┌──
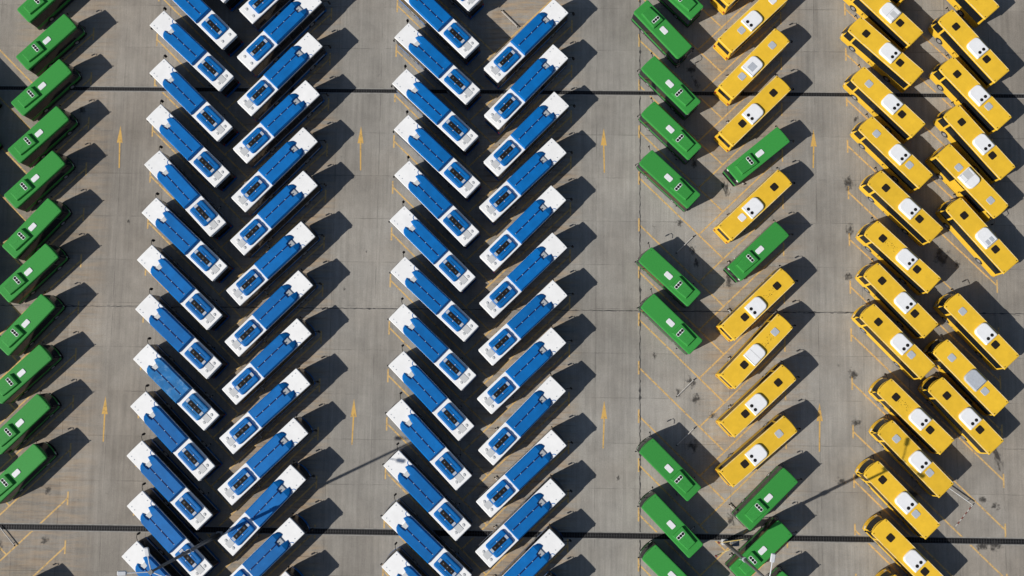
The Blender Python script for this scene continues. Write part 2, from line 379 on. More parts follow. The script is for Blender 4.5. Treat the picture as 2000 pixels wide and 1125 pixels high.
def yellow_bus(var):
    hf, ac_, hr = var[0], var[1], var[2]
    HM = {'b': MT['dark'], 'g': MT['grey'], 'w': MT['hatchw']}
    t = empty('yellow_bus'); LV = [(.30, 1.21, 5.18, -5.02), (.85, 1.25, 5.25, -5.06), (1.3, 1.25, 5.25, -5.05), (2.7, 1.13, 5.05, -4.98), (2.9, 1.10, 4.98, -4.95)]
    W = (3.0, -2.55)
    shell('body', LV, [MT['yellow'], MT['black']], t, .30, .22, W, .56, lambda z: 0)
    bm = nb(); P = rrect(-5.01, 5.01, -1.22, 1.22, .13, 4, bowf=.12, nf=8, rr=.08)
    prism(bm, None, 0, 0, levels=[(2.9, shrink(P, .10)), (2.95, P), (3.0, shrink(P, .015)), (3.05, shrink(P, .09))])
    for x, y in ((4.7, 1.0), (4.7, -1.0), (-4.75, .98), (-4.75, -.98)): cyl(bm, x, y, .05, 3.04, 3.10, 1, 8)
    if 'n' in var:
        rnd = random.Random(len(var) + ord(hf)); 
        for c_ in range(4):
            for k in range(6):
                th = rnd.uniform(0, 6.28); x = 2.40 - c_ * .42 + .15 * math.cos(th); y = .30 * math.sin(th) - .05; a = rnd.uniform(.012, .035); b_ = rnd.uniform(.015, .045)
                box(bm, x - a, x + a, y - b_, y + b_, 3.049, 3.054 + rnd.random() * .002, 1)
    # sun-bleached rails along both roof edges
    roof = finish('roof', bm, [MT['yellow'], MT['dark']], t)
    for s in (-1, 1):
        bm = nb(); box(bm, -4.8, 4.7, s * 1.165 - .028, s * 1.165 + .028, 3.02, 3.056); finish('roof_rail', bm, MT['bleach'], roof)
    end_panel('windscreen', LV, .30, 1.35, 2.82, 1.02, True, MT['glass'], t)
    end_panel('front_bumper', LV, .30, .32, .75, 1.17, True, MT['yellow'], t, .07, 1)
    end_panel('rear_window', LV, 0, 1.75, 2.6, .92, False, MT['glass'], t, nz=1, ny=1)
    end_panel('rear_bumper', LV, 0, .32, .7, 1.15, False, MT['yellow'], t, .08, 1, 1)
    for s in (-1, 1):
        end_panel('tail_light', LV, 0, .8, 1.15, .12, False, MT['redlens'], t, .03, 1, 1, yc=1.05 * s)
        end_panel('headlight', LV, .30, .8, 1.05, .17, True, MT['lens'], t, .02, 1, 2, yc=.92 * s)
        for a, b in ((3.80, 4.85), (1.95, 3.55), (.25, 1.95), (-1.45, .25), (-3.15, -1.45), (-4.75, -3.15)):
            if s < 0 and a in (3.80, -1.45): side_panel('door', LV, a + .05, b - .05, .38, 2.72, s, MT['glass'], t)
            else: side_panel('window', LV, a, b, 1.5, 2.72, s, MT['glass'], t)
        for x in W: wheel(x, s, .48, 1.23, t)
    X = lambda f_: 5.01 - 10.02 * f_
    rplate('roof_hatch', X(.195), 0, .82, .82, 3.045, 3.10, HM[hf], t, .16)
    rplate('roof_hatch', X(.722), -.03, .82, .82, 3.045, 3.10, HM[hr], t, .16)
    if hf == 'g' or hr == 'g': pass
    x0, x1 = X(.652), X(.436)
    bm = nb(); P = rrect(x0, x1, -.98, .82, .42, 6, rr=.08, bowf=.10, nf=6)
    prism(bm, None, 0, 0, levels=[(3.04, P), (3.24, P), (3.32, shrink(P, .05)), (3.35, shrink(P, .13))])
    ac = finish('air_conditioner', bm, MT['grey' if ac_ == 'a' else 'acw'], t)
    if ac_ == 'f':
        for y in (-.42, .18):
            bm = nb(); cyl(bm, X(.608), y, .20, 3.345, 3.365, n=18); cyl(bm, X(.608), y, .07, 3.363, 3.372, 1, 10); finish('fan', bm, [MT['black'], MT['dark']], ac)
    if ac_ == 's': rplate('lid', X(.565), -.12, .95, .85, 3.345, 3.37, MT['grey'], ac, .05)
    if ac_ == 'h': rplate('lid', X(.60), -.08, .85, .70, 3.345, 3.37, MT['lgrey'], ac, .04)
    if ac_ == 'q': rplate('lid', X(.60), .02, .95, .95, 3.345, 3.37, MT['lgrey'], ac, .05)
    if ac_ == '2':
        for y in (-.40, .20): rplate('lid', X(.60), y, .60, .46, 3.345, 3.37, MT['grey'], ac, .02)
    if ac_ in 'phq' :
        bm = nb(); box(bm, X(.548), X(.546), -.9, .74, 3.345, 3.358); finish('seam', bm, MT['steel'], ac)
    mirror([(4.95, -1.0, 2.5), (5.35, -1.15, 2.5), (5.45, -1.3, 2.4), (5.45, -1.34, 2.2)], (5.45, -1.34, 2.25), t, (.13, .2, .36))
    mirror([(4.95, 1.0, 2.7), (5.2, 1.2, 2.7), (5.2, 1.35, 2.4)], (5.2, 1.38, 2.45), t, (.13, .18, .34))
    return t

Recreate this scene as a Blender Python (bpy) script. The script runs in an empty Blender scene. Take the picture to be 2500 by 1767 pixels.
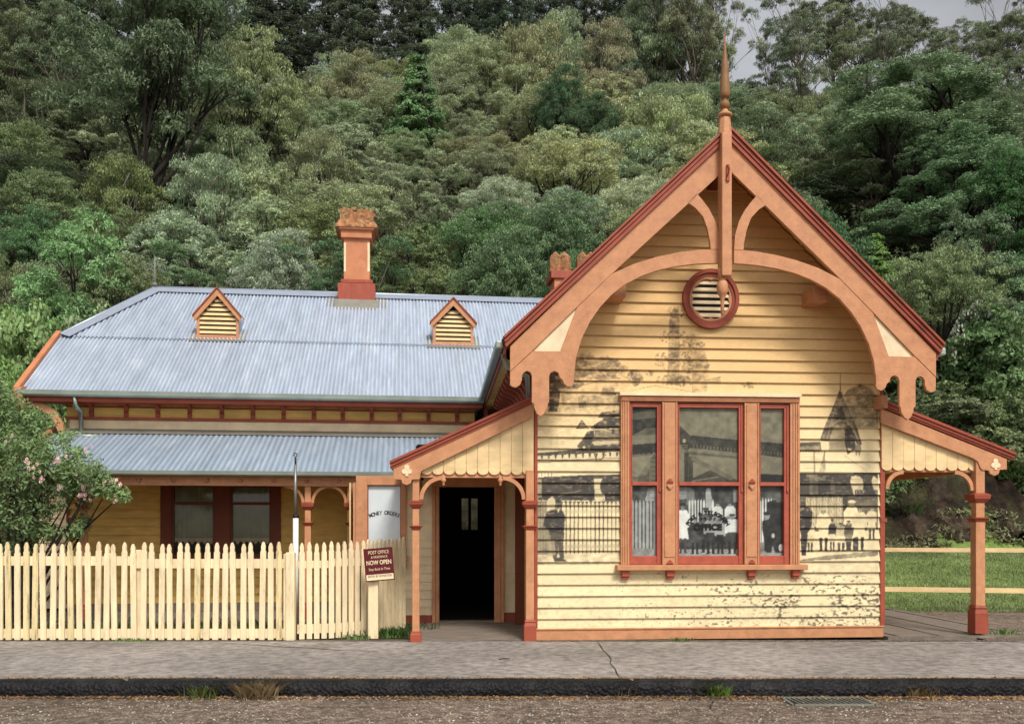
└──
Tally the lines of the data that contain the string "script" and report the total alone.

**TASK ANSWER**.
2